### EXERCISE PROMPT
Repeat the material exactly from its first line to the line that includes "F = 1850.0; H = 1.42". Skip pictures.

%%

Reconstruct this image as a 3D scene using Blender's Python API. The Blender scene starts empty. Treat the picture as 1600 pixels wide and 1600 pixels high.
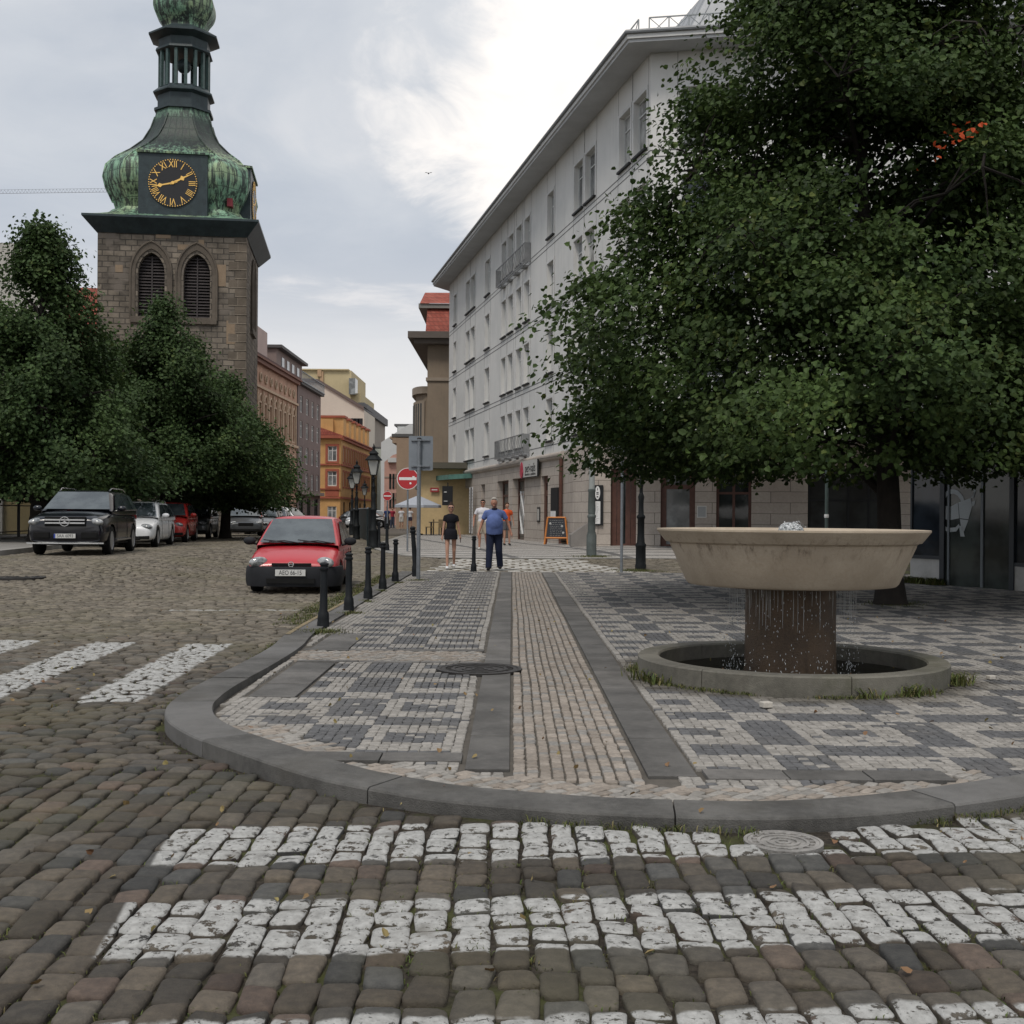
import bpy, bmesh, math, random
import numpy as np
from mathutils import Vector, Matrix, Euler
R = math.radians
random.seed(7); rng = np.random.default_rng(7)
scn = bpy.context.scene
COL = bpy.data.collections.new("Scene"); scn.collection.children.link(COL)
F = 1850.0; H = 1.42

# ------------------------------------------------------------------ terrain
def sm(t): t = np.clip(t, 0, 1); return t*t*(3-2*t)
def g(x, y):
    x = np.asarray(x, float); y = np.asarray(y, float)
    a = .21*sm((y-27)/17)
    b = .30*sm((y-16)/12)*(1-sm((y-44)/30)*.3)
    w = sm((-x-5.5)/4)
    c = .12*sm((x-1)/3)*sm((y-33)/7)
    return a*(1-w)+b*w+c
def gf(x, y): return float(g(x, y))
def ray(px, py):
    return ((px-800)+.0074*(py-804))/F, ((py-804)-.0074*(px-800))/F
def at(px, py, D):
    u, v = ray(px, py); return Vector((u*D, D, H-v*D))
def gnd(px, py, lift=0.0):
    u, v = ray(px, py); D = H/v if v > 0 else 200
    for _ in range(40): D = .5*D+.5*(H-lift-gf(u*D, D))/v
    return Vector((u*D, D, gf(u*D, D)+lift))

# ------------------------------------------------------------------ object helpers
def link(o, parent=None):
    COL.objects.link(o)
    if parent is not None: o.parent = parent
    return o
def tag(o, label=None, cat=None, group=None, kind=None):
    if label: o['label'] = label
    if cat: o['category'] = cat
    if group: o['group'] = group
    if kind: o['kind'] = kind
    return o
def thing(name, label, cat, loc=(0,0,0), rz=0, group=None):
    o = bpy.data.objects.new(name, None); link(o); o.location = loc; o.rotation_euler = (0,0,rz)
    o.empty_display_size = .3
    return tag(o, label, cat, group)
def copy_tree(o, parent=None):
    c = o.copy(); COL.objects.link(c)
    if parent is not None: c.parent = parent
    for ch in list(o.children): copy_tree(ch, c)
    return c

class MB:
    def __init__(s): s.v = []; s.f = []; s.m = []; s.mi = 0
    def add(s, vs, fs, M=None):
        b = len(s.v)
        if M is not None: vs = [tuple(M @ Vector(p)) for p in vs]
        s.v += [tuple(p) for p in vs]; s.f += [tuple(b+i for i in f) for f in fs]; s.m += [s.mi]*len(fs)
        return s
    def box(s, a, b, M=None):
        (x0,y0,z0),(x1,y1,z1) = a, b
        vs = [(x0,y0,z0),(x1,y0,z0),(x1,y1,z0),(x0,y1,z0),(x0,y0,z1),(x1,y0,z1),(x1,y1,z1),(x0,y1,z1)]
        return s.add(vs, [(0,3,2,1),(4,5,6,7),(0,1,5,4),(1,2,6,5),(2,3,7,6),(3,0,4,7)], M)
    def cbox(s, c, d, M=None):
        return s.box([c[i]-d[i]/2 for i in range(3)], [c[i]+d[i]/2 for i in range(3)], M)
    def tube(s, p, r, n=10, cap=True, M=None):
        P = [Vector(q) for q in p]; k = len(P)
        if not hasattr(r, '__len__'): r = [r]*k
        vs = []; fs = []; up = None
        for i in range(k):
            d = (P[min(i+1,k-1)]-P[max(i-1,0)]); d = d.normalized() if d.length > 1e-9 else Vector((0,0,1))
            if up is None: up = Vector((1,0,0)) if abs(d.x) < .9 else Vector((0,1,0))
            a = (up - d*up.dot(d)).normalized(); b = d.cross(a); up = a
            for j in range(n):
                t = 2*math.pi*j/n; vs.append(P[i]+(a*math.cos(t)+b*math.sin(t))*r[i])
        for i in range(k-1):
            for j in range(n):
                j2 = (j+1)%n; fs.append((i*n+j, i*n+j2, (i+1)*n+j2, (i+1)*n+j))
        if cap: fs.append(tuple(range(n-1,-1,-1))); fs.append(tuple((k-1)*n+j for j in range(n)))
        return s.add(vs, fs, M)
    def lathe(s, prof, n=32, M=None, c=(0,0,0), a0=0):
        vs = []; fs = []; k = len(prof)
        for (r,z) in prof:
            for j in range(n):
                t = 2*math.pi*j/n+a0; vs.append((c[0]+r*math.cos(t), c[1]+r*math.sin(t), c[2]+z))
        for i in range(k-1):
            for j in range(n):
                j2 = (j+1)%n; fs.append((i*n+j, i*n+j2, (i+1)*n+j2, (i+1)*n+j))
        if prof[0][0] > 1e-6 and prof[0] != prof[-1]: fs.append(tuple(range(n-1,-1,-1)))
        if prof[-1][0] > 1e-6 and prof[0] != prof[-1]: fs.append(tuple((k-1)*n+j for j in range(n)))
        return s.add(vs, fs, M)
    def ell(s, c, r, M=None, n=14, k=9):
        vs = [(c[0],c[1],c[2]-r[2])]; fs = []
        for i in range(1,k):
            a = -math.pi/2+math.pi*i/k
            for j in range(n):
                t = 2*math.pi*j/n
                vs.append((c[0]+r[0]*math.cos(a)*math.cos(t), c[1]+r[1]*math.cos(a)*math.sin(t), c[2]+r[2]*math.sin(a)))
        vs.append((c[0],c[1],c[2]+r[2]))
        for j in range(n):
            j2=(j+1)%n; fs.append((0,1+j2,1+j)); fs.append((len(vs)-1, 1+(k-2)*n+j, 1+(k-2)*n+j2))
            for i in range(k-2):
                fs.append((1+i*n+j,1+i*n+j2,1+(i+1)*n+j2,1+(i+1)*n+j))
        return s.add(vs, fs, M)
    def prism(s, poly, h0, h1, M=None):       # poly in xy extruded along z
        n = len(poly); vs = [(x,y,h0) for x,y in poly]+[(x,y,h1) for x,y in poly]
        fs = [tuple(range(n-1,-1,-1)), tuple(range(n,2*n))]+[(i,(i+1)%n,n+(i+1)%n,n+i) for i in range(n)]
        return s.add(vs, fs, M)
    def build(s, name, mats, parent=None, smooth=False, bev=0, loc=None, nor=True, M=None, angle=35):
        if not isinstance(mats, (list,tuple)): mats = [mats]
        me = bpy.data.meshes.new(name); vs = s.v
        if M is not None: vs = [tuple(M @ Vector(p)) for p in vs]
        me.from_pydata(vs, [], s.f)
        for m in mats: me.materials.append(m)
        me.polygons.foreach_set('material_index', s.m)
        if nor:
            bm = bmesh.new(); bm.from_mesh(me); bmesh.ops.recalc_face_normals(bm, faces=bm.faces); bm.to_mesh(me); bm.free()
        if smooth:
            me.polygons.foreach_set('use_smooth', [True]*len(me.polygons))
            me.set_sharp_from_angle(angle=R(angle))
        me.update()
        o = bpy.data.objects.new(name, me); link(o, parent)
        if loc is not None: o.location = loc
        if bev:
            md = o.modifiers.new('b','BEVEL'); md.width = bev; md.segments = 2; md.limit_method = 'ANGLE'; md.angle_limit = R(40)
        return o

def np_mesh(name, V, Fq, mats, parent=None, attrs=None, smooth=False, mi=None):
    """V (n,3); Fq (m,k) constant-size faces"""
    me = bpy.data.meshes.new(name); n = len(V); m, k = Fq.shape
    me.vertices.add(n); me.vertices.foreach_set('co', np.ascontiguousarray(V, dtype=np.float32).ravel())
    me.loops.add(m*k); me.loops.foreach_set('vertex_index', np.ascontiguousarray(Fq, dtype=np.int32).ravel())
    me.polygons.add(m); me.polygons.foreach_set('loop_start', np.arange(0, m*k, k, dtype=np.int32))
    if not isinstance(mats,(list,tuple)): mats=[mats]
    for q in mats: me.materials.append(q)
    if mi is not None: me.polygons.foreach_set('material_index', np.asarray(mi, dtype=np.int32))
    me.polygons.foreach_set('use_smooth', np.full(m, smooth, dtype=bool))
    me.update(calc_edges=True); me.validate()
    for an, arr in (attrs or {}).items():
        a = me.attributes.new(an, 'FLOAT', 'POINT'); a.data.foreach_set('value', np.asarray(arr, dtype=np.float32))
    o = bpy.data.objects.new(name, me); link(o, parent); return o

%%

### WRITTEN RESPONSE
Reconstruct this image as a 3D scene using Blender's Python API. The Blender scene starts empty. Treat the picture as 1600 pixels wide and 1600 pixels high.
import bpy, bmesh, math, random
import numpy as np
from mathutils import Vector, Matrix, Euler
R = math.radians
random.seed(7); rng = np.random.default_rng(7)
scn = bpy.context.scene
COL = bpy.data.collections.new("Scene"); scn.collection.children.link(COL)
F = 1850.0; H = 1.42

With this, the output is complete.